# MATERIAL FOR THIS EXERCISE
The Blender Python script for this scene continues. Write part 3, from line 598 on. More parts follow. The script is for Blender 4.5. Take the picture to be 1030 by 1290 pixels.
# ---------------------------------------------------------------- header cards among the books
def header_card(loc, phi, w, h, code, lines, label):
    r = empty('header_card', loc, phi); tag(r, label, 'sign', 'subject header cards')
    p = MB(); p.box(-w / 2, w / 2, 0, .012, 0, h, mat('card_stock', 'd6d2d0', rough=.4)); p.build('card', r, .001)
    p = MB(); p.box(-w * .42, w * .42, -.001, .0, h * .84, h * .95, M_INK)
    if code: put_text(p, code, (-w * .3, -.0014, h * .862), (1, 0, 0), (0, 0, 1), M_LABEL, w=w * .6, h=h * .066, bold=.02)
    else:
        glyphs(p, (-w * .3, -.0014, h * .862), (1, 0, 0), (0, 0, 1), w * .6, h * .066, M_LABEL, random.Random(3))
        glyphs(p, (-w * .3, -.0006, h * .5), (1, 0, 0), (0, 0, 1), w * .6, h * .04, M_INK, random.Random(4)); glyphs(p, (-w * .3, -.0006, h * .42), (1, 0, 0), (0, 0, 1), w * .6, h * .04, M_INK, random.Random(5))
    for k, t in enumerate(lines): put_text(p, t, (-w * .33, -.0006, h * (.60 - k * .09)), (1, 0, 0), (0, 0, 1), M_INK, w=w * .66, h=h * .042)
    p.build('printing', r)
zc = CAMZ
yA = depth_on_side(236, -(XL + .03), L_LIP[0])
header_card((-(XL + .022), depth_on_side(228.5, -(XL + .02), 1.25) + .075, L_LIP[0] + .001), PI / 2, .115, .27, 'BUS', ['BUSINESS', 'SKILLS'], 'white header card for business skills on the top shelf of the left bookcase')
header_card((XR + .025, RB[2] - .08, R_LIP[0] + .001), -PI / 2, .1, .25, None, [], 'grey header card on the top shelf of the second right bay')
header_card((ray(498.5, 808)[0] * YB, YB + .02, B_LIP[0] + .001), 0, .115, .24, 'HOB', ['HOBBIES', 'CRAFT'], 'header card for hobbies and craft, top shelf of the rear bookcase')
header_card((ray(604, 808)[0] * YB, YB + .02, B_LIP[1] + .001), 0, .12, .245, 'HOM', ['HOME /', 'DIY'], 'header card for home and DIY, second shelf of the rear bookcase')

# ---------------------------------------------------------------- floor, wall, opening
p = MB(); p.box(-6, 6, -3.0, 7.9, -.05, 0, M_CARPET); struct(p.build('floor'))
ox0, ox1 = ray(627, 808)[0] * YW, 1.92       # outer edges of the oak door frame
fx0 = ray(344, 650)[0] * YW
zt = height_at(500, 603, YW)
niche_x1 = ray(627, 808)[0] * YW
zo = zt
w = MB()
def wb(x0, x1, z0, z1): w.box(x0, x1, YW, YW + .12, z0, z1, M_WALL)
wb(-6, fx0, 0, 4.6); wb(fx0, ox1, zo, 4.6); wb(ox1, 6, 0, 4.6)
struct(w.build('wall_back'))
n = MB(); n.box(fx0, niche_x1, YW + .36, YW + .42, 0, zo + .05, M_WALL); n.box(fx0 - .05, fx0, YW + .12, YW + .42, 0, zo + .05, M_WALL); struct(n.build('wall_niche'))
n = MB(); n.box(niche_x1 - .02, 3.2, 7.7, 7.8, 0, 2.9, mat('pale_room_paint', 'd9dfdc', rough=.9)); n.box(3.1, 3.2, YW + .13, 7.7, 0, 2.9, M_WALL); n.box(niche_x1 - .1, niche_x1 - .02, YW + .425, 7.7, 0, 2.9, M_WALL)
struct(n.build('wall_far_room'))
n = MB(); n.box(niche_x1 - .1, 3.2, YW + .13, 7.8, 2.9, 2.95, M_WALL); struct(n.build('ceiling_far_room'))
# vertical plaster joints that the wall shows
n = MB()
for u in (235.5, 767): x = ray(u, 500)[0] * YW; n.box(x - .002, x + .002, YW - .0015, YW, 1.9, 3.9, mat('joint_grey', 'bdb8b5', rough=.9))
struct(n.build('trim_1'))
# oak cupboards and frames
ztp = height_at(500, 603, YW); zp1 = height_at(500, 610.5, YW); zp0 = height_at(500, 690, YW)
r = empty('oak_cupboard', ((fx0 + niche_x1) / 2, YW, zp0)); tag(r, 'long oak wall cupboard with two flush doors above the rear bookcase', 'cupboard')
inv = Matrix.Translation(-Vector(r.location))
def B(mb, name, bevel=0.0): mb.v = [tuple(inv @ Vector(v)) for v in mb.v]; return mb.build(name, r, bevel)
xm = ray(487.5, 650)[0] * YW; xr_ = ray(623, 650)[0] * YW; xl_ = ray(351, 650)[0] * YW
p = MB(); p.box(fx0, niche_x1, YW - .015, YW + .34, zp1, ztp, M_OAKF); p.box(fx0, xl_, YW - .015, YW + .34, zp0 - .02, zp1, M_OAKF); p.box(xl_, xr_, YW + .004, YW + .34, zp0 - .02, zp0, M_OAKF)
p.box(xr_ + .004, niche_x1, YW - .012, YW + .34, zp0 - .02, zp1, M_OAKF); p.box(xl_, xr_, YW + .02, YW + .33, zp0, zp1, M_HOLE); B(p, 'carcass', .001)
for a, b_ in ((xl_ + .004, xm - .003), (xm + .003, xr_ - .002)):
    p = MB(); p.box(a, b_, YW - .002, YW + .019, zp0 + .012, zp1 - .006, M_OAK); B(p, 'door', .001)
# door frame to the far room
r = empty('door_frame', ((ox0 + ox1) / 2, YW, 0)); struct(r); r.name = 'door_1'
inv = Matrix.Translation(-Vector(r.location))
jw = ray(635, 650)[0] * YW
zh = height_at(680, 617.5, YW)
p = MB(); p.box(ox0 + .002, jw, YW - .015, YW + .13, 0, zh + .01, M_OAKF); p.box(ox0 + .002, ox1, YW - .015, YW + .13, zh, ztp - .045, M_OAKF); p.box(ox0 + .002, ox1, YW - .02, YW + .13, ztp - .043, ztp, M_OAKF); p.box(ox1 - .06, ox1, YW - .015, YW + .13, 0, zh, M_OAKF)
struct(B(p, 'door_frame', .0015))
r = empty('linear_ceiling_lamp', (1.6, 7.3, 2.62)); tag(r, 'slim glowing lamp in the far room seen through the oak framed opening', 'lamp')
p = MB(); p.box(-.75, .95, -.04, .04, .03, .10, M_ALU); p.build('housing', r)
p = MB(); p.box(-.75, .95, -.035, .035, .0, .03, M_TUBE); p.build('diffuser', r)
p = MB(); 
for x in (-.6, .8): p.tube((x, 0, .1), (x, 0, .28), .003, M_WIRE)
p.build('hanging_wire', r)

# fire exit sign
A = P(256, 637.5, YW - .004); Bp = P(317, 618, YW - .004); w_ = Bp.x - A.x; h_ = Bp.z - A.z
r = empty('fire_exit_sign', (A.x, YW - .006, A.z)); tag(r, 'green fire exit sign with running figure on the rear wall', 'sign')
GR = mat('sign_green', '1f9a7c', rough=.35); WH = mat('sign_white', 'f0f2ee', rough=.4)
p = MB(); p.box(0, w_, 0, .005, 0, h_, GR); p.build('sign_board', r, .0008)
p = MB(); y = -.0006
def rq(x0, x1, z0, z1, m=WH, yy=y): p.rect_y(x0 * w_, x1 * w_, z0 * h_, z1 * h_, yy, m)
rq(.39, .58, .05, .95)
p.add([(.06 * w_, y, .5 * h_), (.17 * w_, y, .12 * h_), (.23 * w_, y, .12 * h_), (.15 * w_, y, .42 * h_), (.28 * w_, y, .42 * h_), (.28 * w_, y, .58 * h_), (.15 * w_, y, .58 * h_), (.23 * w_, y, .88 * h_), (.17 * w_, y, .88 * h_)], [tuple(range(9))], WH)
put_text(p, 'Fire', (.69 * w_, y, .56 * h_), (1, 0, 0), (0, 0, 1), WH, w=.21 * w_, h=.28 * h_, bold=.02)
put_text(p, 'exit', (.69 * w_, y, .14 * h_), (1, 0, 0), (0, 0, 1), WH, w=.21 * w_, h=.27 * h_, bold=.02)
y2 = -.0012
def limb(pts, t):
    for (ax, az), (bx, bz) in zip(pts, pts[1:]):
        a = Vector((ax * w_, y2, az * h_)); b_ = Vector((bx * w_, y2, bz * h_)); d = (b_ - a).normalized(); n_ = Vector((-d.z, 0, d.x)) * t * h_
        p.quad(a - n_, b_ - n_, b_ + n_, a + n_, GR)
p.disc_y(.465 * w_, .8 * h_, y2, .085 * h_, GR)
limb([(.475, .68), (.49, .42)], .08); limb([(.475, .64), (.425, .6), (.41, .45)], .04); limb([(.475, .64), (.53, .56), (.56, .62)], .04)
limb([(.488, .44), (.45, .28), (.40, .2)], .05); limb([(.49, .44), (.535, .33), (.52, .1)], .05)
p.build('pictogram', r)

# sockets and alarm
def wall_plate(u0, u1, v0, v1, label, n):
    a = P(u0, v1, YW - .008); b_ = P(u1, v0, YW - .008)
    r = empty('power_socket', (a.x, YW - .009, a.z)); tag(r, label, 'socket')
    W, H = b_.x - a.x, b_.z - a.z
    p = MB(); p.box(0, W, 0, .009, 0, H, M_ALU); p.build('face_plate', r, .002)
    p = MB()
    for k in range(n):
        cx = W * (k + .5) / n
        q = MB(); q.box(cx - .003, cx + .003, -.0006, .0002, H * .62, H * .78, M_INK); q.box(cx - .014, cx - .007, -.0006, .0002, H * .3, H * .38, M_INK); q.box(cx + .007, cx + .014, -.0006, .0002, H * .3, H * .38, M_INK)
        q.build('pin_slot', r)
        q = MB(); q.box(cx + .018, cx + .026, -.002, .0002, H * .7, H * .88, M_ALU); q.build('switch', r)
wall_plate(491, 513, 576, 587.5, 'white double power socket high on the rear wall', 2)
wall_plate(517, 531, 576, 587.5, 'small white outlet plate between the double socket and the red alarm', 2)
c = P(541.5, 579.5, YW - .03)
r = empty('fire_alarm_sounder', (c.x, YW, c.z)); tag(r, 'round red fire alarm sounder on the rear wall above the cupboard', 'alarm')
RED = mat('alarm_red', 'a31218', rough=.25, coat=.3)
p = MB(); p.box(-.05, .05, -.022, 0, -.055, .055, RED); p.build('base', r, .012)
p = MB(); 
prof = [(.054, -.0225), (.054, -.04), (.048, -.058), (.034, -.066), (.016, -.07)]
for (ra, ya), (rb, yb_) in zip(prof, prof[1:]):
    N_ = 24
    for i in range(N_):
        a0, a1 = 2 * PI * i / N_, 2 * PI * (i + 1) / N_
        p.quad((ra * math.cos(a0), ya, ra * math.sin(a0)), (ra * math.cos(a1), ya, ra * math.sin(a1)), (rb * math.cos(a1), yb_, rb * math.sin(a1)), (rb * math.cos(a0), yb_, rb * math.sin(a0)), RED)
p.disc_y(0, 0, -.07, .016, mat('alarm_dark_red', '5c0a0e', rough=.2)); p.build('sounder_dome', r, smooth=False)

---

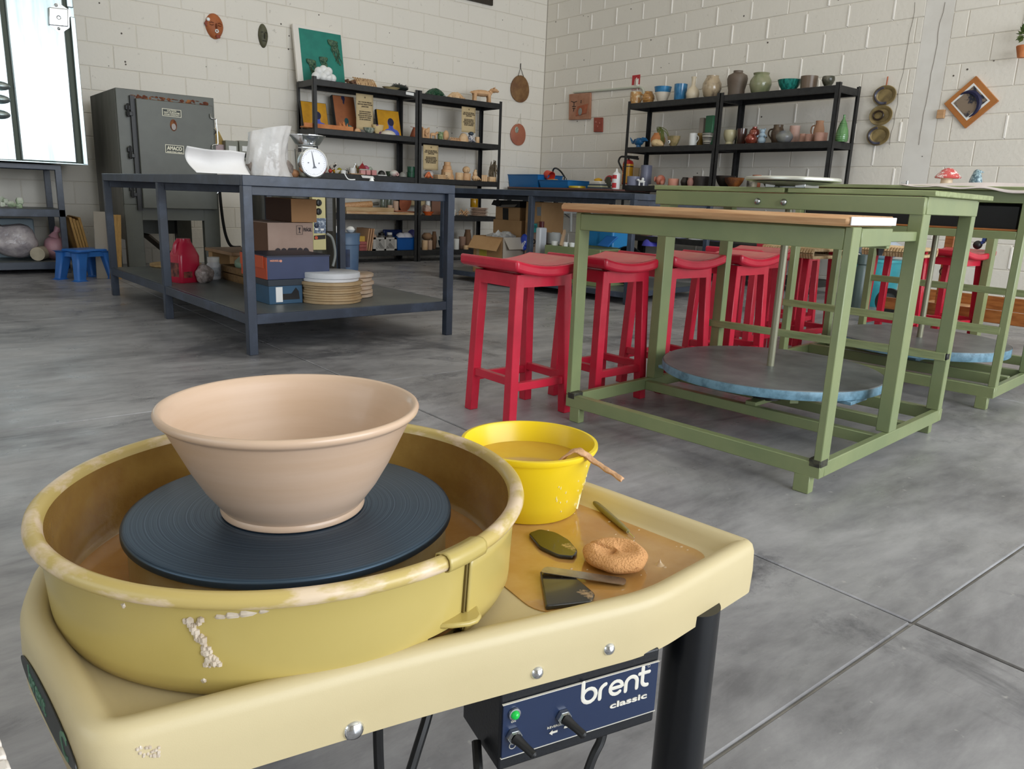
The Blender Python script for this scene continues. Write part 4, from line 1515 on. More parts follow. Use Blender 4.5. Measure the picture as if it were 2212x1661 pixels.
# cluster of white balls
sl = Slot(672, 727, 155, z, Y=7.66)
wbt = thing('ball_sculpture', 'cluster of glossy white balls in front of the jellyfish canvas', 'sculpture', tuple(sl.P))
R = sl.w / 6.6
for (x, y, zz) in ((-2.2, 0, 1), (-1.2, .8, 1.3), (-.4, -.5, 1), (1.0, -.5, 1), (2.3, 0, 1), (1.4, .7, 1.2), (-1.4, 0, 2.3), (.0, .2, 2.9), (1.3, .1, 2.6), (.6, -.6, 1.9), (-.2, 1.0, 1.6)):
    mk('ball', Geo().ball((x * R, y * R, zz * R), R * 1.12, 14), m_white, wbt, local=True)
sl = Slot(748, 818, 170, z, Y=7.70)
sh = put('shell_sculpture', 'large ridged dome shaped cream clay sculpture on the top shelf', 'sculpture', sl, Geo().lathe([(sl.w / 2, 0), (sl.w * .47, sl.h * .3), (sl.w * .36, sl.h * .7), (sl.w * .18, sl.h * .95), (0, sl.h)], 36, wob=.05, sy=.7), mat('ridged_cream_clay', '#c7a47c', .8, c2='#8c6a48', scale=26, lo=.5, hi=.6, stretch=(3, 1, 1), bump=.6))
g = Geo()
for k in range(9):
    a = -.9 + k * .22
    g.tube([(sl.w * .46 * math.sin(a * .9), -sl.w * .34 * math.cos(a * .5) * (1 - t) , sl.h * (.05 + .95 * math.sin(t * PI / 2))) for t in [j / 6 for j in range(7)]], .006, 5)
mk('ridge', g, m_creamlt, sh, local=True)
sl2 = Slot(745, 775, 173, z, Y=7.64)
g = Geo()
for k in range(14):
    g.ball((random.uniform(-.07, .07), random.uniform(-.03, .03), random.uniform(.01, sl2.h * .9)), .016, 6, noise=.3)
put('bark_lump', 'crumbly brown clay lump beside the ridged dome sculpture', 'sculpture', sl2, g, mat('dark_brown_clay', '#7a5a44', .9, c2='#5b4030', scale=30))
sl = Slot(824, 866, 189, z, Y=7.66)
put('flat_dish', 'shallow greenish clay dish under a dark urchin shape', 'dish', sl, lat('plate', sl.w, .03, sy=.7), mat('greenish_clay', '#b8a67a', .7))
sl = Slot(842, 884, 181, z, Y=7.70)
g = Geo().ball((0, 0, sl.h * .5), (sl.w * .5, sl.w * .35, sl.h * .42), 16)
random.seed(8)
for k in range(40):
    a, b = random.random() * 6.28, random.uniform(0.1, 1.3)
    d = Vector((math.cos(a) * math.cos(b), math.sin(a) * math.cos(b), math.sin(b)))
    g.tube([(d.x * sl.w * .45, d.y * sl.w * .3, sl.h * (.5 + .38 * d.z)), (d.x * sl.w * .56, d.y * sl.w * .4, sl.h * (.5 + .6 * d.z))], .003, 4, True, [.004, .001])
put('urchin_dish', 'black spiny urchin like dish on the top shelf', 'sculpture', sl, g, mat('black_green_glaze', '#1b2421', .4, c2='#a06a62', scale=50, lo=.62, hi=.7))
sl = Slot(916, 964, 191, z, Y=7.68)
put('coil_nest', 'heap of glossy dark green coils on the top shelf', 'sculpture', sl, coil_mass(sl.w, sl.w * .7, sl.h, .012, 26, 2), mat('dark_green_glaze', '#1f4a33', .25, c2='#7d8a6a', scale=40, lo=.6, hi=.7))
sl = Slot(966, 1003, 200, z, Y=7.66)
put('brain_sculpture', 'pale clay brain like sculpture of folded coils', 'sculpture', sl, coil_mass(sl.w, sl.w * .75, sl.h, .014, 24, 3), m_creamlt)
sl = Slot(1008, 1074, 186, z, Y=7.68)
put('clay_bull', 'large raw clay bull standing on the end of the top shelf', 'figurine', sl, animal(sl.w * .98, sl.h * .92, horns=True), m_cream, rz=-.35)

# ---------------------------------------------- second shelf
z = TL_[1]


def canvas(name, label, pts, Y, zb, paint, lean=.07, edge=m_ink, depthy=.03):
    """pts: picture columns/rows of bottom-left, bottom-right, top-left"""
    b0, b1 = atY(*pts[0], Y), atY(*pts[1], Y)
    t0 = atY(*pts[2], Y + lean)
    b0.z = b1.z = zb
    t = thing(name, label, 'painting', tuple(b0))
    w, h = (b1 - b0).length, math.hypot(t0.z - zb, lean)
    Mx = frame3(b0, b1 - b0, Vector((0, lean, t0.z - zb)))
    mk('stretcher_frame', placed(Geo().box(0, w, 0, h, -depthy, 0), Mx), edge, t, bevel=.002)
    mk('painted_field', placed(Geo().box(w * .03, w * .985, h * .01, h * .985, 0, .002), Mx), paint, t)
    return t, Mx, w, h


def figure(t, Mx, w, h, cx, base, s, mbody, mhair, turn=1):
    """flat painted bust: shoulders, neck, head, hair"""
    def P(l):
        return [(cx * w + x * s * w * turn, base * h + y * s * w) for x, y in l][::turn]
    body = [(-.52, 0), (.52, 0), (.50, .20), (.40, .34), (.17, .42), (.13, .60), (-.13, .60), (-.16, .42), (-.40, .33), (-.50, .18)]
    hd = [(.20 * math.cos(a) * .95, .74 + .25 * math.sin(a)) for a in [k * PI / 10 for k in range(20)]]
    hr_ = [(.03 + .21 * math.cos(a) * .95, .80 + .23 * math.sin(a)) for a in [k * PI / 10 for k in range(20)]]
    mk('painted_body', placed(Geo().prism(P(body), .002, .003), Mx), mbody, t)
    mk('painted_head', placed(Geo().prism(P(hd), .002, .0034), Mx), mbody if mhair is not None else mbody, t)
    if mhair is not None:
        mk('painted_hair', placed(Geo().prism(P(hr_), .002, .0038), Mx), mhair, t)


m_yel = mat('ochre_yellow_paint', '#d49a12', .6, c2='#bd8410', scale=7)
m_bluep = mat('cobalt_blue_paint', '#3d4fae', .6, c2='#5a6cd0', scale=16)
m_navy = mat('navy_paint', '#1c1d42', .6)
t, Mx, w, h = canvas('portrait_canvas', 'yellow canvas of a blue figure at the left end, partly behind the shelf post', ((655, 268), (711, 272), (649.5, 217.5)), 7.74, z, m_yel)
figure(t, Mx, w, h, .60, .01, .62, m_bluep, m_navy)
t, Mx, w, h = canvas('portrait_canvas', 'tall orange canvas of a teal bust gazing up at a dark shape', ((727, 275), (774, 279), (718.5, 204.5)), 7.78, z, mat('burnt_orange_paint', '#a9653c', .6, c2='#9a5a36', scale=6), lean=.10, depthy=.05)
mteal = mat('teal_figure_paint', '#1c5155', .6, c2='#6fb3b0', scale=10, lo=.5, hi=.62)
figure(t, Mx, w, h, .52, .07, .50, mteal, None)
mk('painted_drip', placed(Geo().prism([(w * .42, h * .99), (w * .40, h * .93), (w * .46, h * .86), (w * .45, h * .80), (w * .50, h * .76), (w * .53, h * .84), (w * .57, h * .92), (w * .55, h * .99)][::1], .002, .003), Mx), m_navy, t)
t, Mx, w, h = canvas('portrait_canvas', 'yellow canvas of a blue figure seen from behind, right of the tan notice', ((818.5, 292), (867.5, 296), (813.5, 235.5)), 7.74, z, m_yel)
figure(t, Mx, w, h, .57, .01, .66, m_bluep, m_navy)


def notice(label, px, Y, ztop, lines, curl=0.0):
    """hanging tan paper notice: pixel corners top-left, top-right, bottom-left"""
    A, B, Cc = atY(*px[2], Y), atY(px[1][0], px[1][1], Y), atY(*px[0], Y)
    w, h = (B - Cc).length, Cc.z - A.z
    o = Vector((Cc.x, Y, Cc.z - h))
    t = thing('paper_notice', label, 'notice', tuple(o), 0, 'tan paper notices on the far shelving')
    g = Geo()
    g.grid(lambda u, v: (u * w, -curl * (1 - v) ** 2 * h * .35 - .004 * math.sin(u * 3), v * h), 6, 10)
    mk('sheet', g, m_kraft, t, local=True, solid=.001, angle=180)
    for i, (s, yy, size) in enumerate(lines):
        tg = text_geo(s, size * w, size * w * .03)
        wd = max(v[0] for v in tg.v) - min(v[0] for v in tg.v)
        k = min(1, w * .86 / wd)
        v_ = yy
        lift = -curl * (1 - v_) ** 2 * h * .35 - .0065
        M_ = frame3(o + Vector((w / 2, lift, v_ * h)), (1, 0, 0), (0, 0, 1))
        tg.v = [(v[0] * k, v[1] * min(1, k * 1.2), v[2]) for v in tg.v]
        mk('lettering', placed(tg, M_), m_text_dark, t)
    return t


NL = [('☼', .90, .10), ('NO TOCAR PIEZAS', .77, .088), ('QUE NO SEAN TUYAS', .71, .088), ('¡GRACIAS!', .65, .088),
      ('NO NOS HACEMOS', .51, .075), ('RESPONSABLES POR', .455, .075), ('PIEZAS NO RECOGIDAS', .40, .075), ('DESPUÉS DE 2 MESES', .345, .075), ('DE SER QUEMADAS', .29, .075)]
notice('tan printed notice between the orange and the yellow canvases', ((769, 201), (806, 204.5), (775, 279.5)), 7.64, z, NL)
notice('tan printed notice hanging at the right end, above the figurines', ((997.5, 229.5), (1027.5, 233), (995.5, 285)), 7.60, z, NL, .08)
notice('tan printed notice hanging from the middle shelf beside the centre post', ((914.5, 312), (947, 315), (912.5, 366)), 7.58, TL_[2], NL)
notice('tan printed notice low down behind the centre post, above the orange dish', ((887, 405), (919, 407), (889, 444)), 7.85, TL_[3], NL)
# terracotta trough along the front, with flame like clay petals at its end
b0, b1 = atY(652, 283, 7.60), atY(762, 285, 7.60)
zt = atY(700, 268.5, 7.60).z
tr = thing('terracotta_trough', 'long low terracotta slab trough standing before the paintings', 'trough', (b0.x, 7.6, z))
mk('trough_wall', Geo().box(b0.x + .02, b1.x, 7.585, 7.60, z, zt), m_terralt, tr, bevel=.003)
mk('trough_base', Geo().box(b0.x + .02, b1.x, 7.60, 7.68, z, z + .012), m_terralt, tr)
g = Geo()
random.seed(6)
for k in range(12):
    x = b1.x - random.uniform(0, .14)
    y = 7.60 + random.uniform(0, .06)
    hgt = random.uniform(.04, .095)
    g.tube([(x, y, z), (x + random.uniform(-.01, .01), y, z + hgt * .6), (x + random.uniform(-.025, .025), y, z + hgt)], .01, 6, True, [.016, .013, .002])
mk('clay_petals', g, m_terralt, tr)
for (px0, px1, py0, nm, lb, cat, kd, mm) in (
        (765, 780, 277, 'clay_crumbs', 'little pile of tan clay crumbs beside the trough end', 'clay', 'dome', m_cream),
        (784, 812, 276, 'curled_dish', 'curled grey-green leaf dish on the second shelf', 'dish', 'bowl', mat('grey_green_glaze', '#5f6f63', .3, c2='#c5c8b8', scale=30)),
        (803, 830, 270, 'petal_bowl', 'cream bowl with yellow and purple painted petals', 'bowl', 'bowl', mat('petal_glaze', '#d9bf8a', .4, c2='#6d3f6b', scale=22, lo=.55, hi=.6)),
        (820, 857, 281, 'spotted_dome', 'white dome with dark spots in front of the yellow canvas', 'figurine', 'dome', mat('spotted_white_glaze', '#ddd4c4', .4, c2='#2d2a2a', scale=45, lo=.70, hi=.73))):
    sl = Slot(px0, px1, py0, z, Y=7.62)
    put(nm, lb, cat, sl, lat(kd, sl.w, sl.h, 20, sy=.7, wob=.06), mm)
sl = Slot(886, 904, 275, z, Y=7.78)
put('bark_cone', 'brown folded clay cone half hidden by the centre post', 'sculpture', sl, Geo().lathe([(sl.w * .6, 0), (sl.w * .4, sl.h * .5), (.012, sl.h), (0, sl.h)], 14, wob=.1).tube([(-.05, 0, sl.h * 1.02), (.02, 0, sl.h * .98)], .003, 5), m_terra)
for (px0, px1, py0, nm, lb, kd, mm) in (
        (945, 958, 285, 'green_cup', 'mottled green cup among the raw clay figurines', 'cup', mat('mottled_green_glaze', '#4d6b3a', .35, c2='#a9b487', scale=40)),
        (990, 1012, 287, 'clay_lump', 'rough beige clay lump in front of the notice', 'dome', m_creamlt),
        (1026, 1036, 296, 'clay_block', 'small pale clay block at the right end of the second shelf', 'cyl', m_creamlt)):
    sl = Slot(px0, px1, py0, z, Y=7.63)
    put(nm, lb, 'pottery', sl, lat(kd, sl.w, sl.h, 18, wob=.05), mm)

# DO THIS
Would you quote everything above from the line containing "by 1290 pixels." down to the line containing "header_card((ray(604, 808)[0] *"? Include both of those lines and nothing else.

# RESPONSE TO THE EXERCISE
The Blender Python script for this scene continues. Write part 3, from line 598 on. More parts follow. The script is for Blender 4.5. Take the picture to be 1030 by 1290 pixels.
# ---------------------------------------------------------------- header cards among the books
def header_card(loc, phi, w, h, code, lines, label):
    r = empty('header_card', loc, phi); tag(r, label, 'sign', 'subject header cards')
    p = MB(); p.box(-w / 2, w / 2, 0, .012, 0, h, mat('card_stock', 'd6d2d0', rough=.4)); p.build('card', r, .001)
    p = MB(); p.box(-w * .42, w * .42, -.001, .0, h * .84, h * .95, M_INK)
    if code: put_text(p, code, (-w * .3, -.0014, h * .862), (1, 0, 0), (0, 0, 1), M_LABEL, w=w * .6, h=h * .066, bold=.02)
    else:
        glyphs(p, (-w * .3, -.0014, h * .862), (1, 0, 0), (0, 0, 1), w * .6, h * .066, M_LABEL, random.Random(3))
        glyphs(p, (-w * .3, -.0006, h * .5), (1, 0, 0), (0, 0, 1), w * .6, h * .04, M_INK, random.Random(4)); glyphs(p, (-w * .3, -.0006, h * .42), (1, 0, 0), (0, 0, 1), w * .6, h * .04, M_INK, random.Random(5))
    for k, t in enumerate(lines): put_text(p, t, (-w * .33, -.0006, h * (.60 - k * .09)), (1, 0, 0), (0, 0, 1), M_INK, w=w * .66, h=h * .042)
    p.build('printing', r)
zc = CAMZ
yA = depth_on_side(236, -(XL + .03), L_LIP[0])
header_card((-(XL + .022), depth_on_side(228.5, -(XL + .02), 1.25) + .075, L_LIP[0] + .001), PI / 2, .115, .27, 'BUS', ['BUSINESS', 'SKILLS'], 'white header card for business skills on the top shelf of the left bookcase')
header_card((XR + .025, RB[2] - .08, R_LIP[0] + .001), -PI / 2, .1, .25, None, [], 'grey header card on the top shelf of the second right bay')
header_card((ray(498.5, 808)[0] * YB, YB + .02, B_LIP[0] + .001), 0, .115, .24, 'HOB', ['HOBBIES', 'CRAFT'], 'header card for hobbies and craft, top shelf of the rear bookcase')
header_card((ray(604, 808)[0] * YB, YB + .02, B_LIP[1] + .001), 0, .12, .245, 'HOM', ['HOME /', 'DIY'], 'header card for home and DIY, second shelf of the rear bookcase')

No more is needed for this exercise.